More school memories: 

(1) Old Grand Dad: "The upcoming graduating class of 1939 was assembled in the auditorium of an East Side high school to hear 'recruiters' for various extended educational institutions shortly before graduation time.

"One was introduced as representing a school heavy on Business Administration. As that was a subject unknown to me at that time, I nudged an honor roll classmate next to me and asked what 'business administration' was all about.

"Without hesitation, he quietly said: 'You learn how to lie, steal and cheat!'

"When reading the news these days, it seems that quite a few of today's top executives were top-of-the-class students who learned their lessons well — or were they 'dropouts' who didn't learn enough to keep from being caught?"
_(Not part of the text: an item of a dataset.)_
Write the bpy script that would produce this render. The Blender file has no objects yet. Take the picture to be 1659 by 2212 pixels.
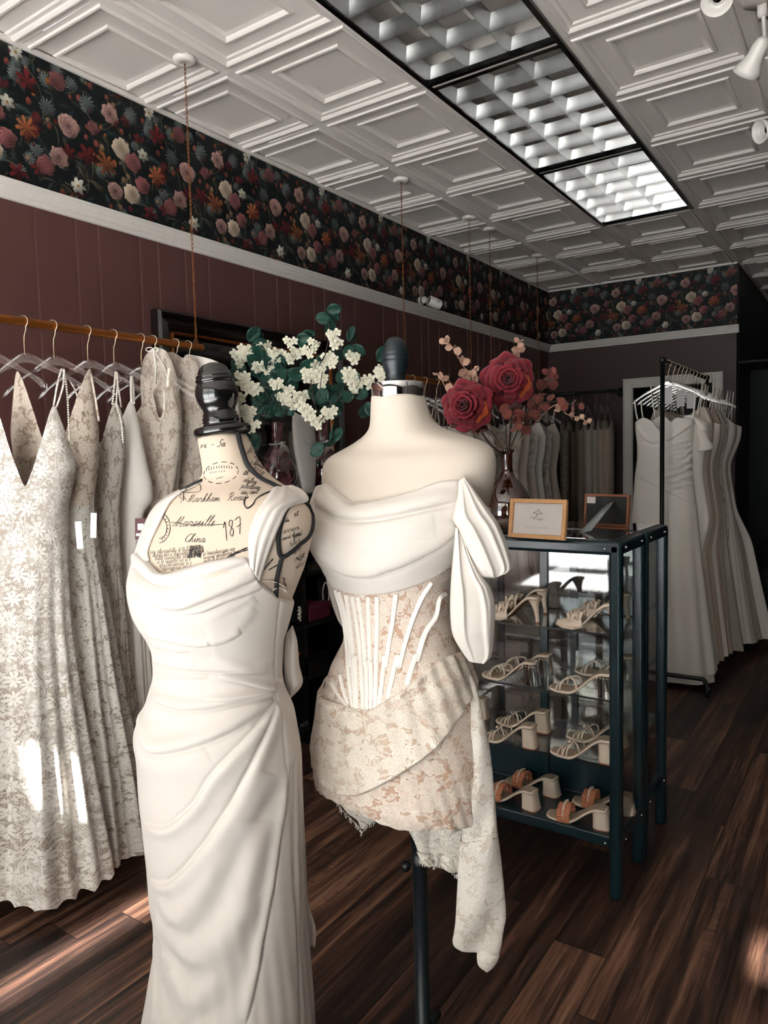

(2) Poet X of PDX: "Remembering what cytoplasts are is good for 'Jeopardy!' (an episode last week; I got the answer, and none of the contestants on my television set did). And knowing Gertrude is Hamlet's mother is great for Trivial Pursuit.

"What do I remember from school? Almost all of it. But other than some math and basic language skills, little of what was learned in high school and college has much daily application.

"It's something I've pondered often: the relationship between schooling and adult vocation. I'm not downplaying seemingly less practical subjects at all; astronomy and literature, for example, easily become avocations rich enough to fill a lifetime of discovery.

"I've realized that everything valuable to the working world was learned by doing that puzzle in the paper where you find how many things are different in two drawings. Knowing what's wrong or different in a given situation is basic to most work situations that I've experienced over many years and places, from cooking in restaurants to clerical situations to cleaning parking lots.

"Learn to do that puzzle, and you're immensely more employable, I've sadly come to realize, than someone who knows the difference between a regular verb and an irregular verb, or what country is home of the Po River. It won't stop me from knowing more about Arthur Rimbaud than most high school English instructors (or French instructors, for that matter).

"What do I remember from school? I remember the time a teacher phoned home and told my parents I'd asked an especially provocative question in class that day. A science teacher, no less. (My usual class to play the A student was English, of course!) To this day, I have no idea what I'd asked that day. But I remember: A teacher went out of the way to acknowledge me.

"I hadn't thought of that in a long time. What a nice memory. Thanks for making me think of it."